"Opening track Helynt Ryfeddol (An Incredible Ordeal) introduces a folk story about an old man drawn towards the purest music he has ever heard, sung by a bird, to which he listens until it stops. He returns home to find his house entirely changed and lived in by different people. Seven tracks later, the title track tells us that the bird was an angel, and that the man went away for 350 years, never to be seen again."
"The piano returns for Angel, but Hafana also builds striking patterns on their best-known instrument, the Welsh triple harp, and draws from Breton influences, including folk dance rhythms and a call-and-response technique, kan ha diskan. Hafana's approach is endlessly inventive. On Drexelius and the minimalist An Dro (A Turn), they dampen the triple harp's resonant strings with the addition of Blu-Tack;"

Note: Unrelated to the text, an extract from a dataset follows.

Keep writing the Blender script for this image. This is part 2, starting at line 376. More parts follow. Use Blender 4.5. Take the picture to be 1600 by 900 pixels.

Angel Angel is Cerys Hafana's first release on Glitterbeat's subsidiary and the third release by the musician in eighteen months. The album opens with a folk story about an old man captivated by a bird's pure music, later revealed as an angel whose song results in a 350-year disappearance. Piano, Welsh triple harp and Breton influences such as folk dance rhythms and kan ha diskan shape the arrangements. Experimentation appears in dampened harp strings using Blu-Tack, piano-saxophone interplay and icy double bass counterpoints. Tracks range from delicate farewells and echoes to hymnlike meditations on the life cycle, music and the passage of time.